Les renseignements et les conseils présentés dans la CI sont destinés à :

  • permettre aux équipages de conduite de rendre compte avec précision et cohérence du niveau de freinage des roues constaté à l’atterrissage, ce qui constitue un contrôle de sécurité essentiel pour les niveaux de freinage prédictifs indiqués dans la RCAM;
  • établir une phraséologie pertinente aux fins de communication des rapports de freinage avec les services de la circulation aérienne (ASTM E3188 et ASTM 3266);
  • expliquer les principes techniques utilisés pour définir l’efficacité du freinage, tels que détaillés par les normes de l’industrie (ASTM E3188 and ASTM 3266).
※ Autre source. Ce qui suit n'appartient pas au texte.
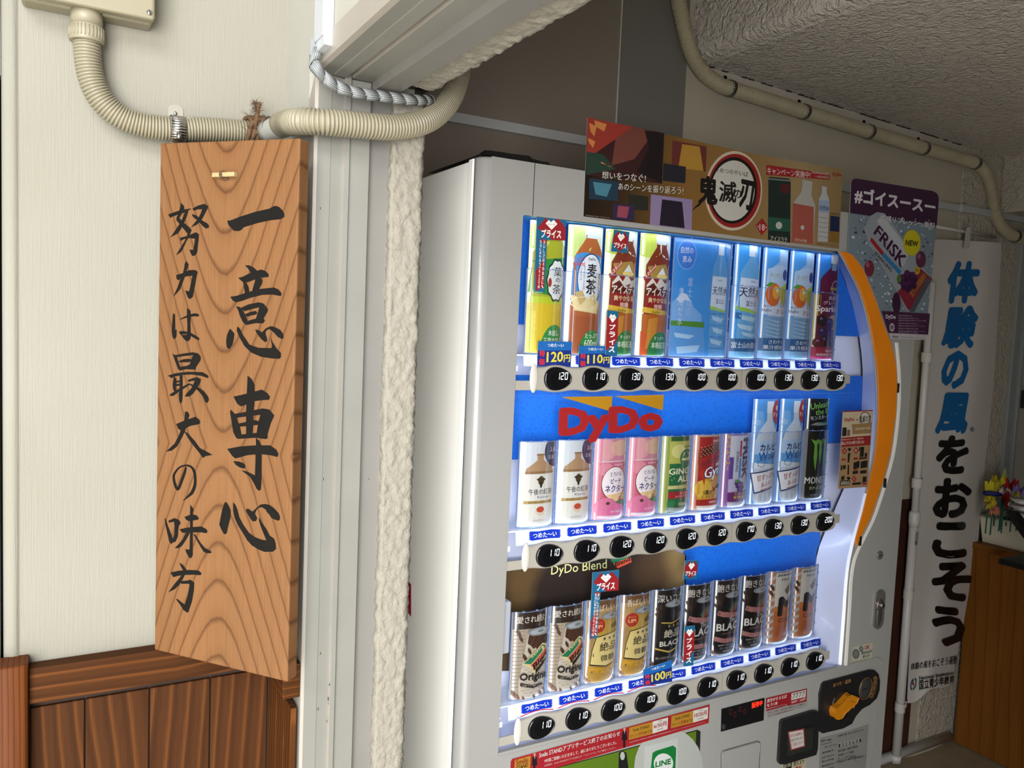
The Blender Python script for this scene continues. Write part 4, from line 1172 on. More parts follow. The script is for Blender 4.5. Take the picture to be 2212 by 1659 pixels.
# grey box at the left of the lowest row
b = B(); c0 = at(1085, 1290, 'y', 1.25); b.box(0.6566, at(1106, 1300, 'y', 1.235)[0], 1.235, 1.28, zat(1100, 1412, 'y', 1.235), zat(1100, 1300, 'y', 1.235))
b.build('lamp_housing', m_plain('grey_housing', '#9da0a8', 0.5), VM, bevel=0.004)

# ---- cover glass
GL = bpy.data.materials.new('cover_glass'); GL.use_nodes = True; nt = GL.node_tree
nt.nodes.clear()
out = nt.nodes.new('ShaderNodeOutputMaterial'); mx = nt.nodes.new('ShaderNodeMixShader'); fz = nt.nodes.new('ShaderNodeFresnel'); fz.inputs[0].default_value = 1.35
tr_ = nt.nodes.new('ShaderNodeBsdfTransparent'); gz = nt.nodes.new('ShaderNodeBsdfGlossy'); gz.inputs['Roughness'].default_value = 0.03
nt.links.new(fz.outputs[0], mx.inputs[0]); nt.links.new(tr_.outputs[0], mx.inputs[1]); nt.links.new(gz.outputs[0], mx.inputs[2]); nt.links.new(mx.outputs[0], out.inputs[0])
b = B()
b.V += [Vector((p[0], YF + 0.0062, p[2])) for p in hole]
for tr in tessellate_polygon([hole]):
    A, Bq, Cq = (b.V[i] for i in tr)
    b.face(list(tr) if (Bq - A).cross(Cq - A)[1] < 0 else list(tr)[::-1])
b.build('cover_glass', GL, VM)

LEDK = 0.06
# ---- light: LED strips the machine really has, one behind every bar and along the shelves
def led(x0, x1, y, z, ty, tz, power, w=0.012, col=(0.70, 0.83, 1.0)):
    d = bpy.data.lights.new('led_strip', 'AREA'); d.shape = 'RECTANGLE'; d.size = x1 - x0; d.size_y = w; d.energy = power * LEDK; d.color = col
    o = bpy.data.objects.new('led_strip', d); COL.objects.link(o); o.location = ((x0 + x1) / 2, y, z)
    v = Vector((0, ty, tz)).normalized(); o.rotation_euler = v.to_track_quat('-Z', 'Y').to_euler()
led(0.70, 1.50, 1.2265, 1.741, 0.45, -1, 1.9)
for r in (0, 1): led(0.70, 1.60, 1.2265, ZR[r] - 0.028, 0.45, -1, 3.4)
for r in (0, 1, 2): led(0.68, 1.56, 1.2297, ZB[r] + 0.0015, 0.9, 1, 0.9, 0.004); led(0.72, 1.55, 1.2345, ZB[r] - 0.014, -1, 0.15, 2.2, 0.012)
led(0.68, 1.60, 1.262, ZB[0] + 0.004, 0, 1, 1.2, 0.02); led(0.68, 1.56, 1.262, ZB[1] + 0.004, 0, 1, 1.2, 0.02); led(0.68, 1.52, 1.262, ZB[2] + 0.004, 0, 1, 1.2, 0.02)

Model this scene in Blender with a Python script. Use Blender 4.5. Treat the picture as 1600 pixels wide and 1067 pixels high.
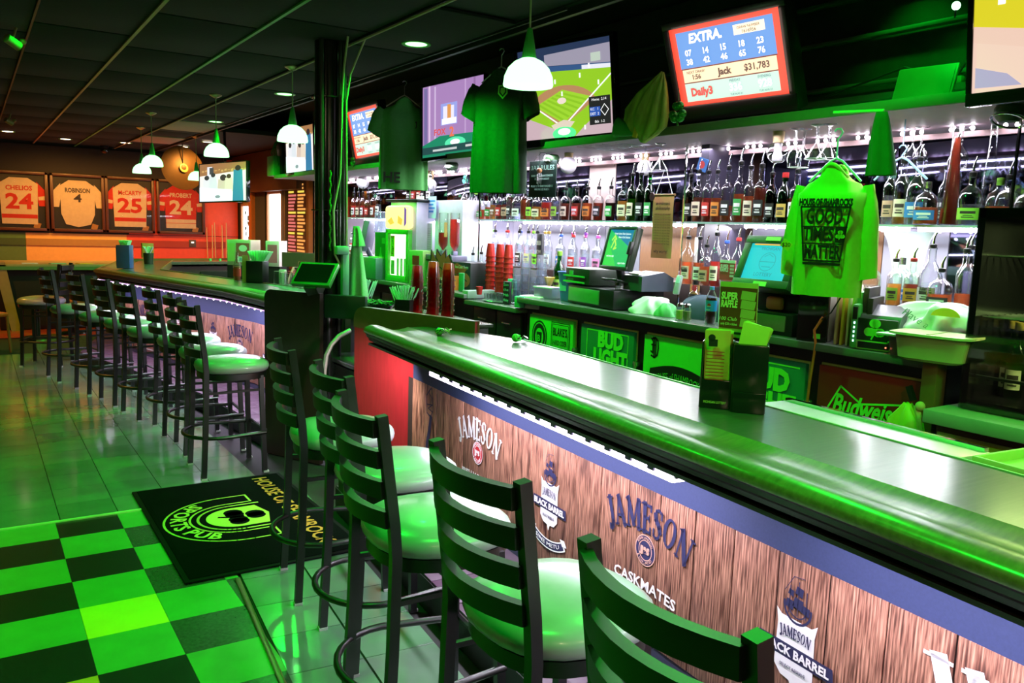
import bpy, bmesh, math, random
from mathutils import Matrix, Vector, Euler
import numpy as np
R = random.Random(7)
C = bpy.context.scene.collection
PI = math.pi
for o in list(bpy.data.objects): bpy.data.objects.remove(o)

# ---------------------------------------------------------------- camera
F_PX, PITCH, YAW, ROLL, CAM_H = 1287.98, .13402295, .58172307, .03280122, 1.65723
cy_, sy_ = math.cos(YAW), math.sin(YAW)
c_f = Vector((sy_*math.cos(PITCH), cy_*math.cos(PITCH), -math.sin(PITCH)))
r0 = Vector((cy_, -sy_, 0)); u0 = Vector((sy_*math.sin(PITCH), cy_*math.sin(PITCH), math.cos(PITCH)))
c_r = r0*math.cos(ROLL)+u0*math.sin(ROLL); c_u = u0*math.cos(ROLL)-r0*math.sin(ROLL)
cam = bpy.data.cameras.new('camera'); camo = bpy.data.objects.new('camera', cam); C.objects.link(camo)
m3 = Matrix((c_r, c_u, -c_f)).transposed()
camo.matrix_world = Matrix.Translation((0, 0, CAM_H)) @ m3.to_4x4()
cam.sensor_width = 36; cam.lens = 36*F_PX/1600; cam.clip_start = .02; cam.clip_end = 200
S = bpy.context.scene
S.camera = camo
S.view_settings.view_transform = 'Standard'; S.view_settings.look = 'None'
S.view_settings.exposure = 0.0; S.view_settings.gamma = 1; S.view_settings.use_curve_mapping = False
S.cycles.max_bounces = 10; S.cycles.transparent_max_bounces = 24; S.cycles.diffuse_bounces = 3
S.cycles.glossy_bounces = 3; S.cycles.sample_clamp_indirect = 4; S.cycles.caustics_reflective = False
S.cycles.caustics_refractive = False

# world: a closed room, only a trace of grey light
W = bpy.data.worlds.new('world'); S.world = W; W.use_nodes = True
W.node_tree.nodes['Background'].inputs[0].default_value = (.5, .55, .5, 1)
W.node_tree.nodes['Background'].inputs[1].default_value = .0015

def light(name, kind, loc, power, col, size=.1, size_y=None, rot=(0, 0, 0), spot=None, blend=.5):
    l = bpy.data.lights.new(name, kind); l.energy = power; l.color = col
    if kind == 'AREA':
        l.size = size
        if size_y: l.shape = 'RECTANGLE'; l.size_y = size_y
        if spot: l.spread = spot
    else: l.shadow_soft_size = size
    if kind == 'SPOT': l.spot_size = spot; l.spot_blend = blend
    o = bpy.data.objects.new(name, l); C.objects.link(o); o.location = loc; o.rotation_euler = rot
    return o
GREEN = (.0, 1, .03); WARM = (1, .42, .08); LEDW = (.93, .88, 1.0); LEDP = (.90, .80, 1.0)
CEIL = 2.9
DOWN = [(2.62, 5.3), (2.63, 8.17), (2.67, 11.07), (2.62, 2.42), (2.6, -.45)]
for x, y in DOWN: light('downlight_lamp', 'SPOT', (x, y, CEIL-.03), 90 if y == 2.42 else 210, GREEN, .05, spot=2.5, blend=.6)
light('bay_lamp', 'SPOT', (3.45, 2.1, 3.2), 45, GREEN, .05, rot=(0, -.55, 0), spot=1.3, blend=.8)
PEND = [(2.30, 3.43, 2.35), (2.226, 6.72, 2.31), (2.115, 8.74, 2.295), (1.864, 10.79, 2.275), (2.045, 12.63, 2.275), (2.906, 13.24, 2.25), (1.95, .6, 2.35)]
for x, y, z in PEND: light('pendant_lamp', 'SPOT', (x, y, z+.02), 26, (.2, 1, .25), .06, spot=2.6, blend=.6)
# green floor spots over the customer side, behind and above the frame
for x, y, p in [(.95, 3.6, 110), (.0, 2.6, 45), (-1.2, 3.6, 40), (1.0, 1.7, 130), (1.05, 5.6, 60), (1.1, 7.8, 40), (.35, 6.6, 14), (-.9, 5.5, 20)]:
    light('aisle_lamp', 'SPOT', (x, y, CEIL-.03), p, GREEN, .07, spot=2.1, blend=.7)
for x, y, p in [(.2, -.9, 45), (1.5, -1.2, 30), (-.9, 2.6, 26)]: light('aisle_warm_lamp', 'SPOT', (x, y, CEIL-.03), p, (1, .74, .42), .12, rot=(.55, 0, -.5), spot=2.6, blend=.8)
# warm recessed lamps by the far wall
WARMS = [(.55, 15.0), (1.38, 15.6), (2.25, 15.4), (3.15, 15.3), (3.25, 14.0), (-.6, 12.2), (-.5, 9.3)]
for x, y in WARMS[:5]: light('warm_lamp', 'SPOT', (x, y, CEIL-.03), 110, WARM, .05, rot=(.35, 0, 0), spot=2.5, blend=.7)
for x, y in WARMS[5:]: light('warm_lamp', 'SPOT', (x, y, CEIL-.03), 120, (1, .5, .05), .05, spot=2.3, blend=.7)
light('warm_lamp', 'SPOT', (4.1, 12.0, CEIL-.03), 60, WARM, .05, spot=2.0, blend=.7)
# led strips of the back bar (their lit tubes are modelled further down)
light('soffit_strip_lamp', 'AREA', (4.12, 6.9, 2.235), 70, LEDW, .06, 9.6)
light('soffit_front_lamp', 'AREA', (3.74, 6.9, 2.24), 75, LEDP, .03, 9.6)
light('shelf_strip_lamp', 'AREA', (4.36, 6.6, 1.725), 110, (.95, .93, 1), .05, 9.2, rot=(0, .35, 0))
light('counter_strip_lamp', 'AREA', (4.02, 6.6, 1.725), 45, (.95, .93, 1), .04, 9.2)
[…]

La CI 700-060 a suscité de l’intérêt à l’échelle mondiale. À l’automne 2021, des centaines de professionnels de l’aviation du monde entier, y compris des représentants des principales autorités de l’aviation civile, de l’OACI, des grands constructeurs aéronautiques, des compagnies aériennes internationales, des associations de pilotes et autres, ont participé à une série de séances d’information concernant la nouvelle circulaire CI 700-060. La FAA incorpore d’ailleurs le contenu de la CI 700-060 (ainsi que des parties de la CI 700-057, Format mondial de notification [GRF] du compte rendu de l’état de la surface de la piste : document d’orientation pour les opérations aériennes), dans son propre matériel d’information.

Conclusion

La mise en œuvre réussie du GRF constitue une avancée majeure dans la lutte contre les dangers et les risques associés aux opérations des aéronefs sur des pistes mouillées ou contaminées. La CI 700-060, premier document d’orientation sur les rapports de freinage émanant d’une autorité de l’aviation civile, est une amélioration supplémentaire qui s’appuie sur les avancées significatives en matière de sécurité réalisées grâce au GRF.

Grâce à l’aide et au soutien inestimables du commandant de bord John Gadzinski et de la Lion Team de la SAPOE, TCAC a franchi une étape importante dans l’amélioration de la sécurité des vols pour les Canadiens et pour la communauté aéronautique internationale.